A D-RATED OPPORTUNITY?

The allure of incentivised lending for properties with higher Energy Performance Certificate (EPC) ratings is certainly escalating. Alongside growing residential awareness, interest and action is also increasing within the landlord community, especially on the back of upcoming legislative changes. This has been said many times but – in light of some upcoming findings – it certainly does no harm to reiterate that, from 2025, all newly rented properties will be required to have an EPC rating of C or above. Currently, properties only require an EPC rating of E or above. Existing tenancies will have until 2028 to comply with the new rule changes.

So what about those BTL properties with a rating of D and below?

BRIDGING THE RENTAL STOCK SUPPLY GAP

According to government figures, the supply of private rented housing in England has fallen by almost 260,000 over the past five years. A new report by Capital Economics warns that, without further action, the deficit could begin to snowball. The report, commissioned by the National Residential Landlords Association, observes that Government targets would amount to the need for 340,000 new homes a year across the UK by the middle of the decade.

Given that renting privately is the first tenure for nearly all young people, demand is only set to increase as the 15–24 age-bracket is forecast to grow by 866,000 (11%) between now and 2030. Modelling by Capital Economics suggests that without changes in tax or other policies, the private rented sector stock will decrease by a further 540,000 properties over the next ten years.

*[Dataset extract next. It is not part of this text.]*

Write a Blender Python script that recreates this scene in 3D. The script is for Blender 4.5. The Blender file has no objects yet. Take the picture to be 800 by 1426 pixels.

RIDING THE STAYCATION WAVE

With international travel restrictions still hampering the plans of many Brits, and the appeal of holidays and short breaks across the UK still very much in vogue, this is a trend which has certainly not escaped the attention of landlords from Land’s End to John o’ Groats.

The rise of the short-term let and holiday let markets has created some appealing opportunities for landlords to generate stronger yields as the ‘staycation’ boom continues to generate heightened demand.

Recent analysis from Moneyfacts shows that there are now 231 buy-to-let mortgages eligible for holiday lets, a 25% increase in the number of available deals available since September 2021. Looking further back, in August 2020, there were just 74 similar deals available.

2021 SEES RECORD NUMBER OF COMPANIES SET UP TO HOLD BUY-TO-LET PROPERTY

Analysis of Company House data from Hamptons showed that there were a total of 47,400 new buy-to-let companies incorporated in 2021 across the UK. This is reported to be almost double the number that were set up in 2017, when it was announced that investors with properties in their personal names would no longer be able to claim mortgage interest as an expense. While the number of buy-to-let companies up and running in the UK passed through the 200,000 mark as the country emerged from the first lockdown, by 2021 this figure has risen to a new total of 269,300.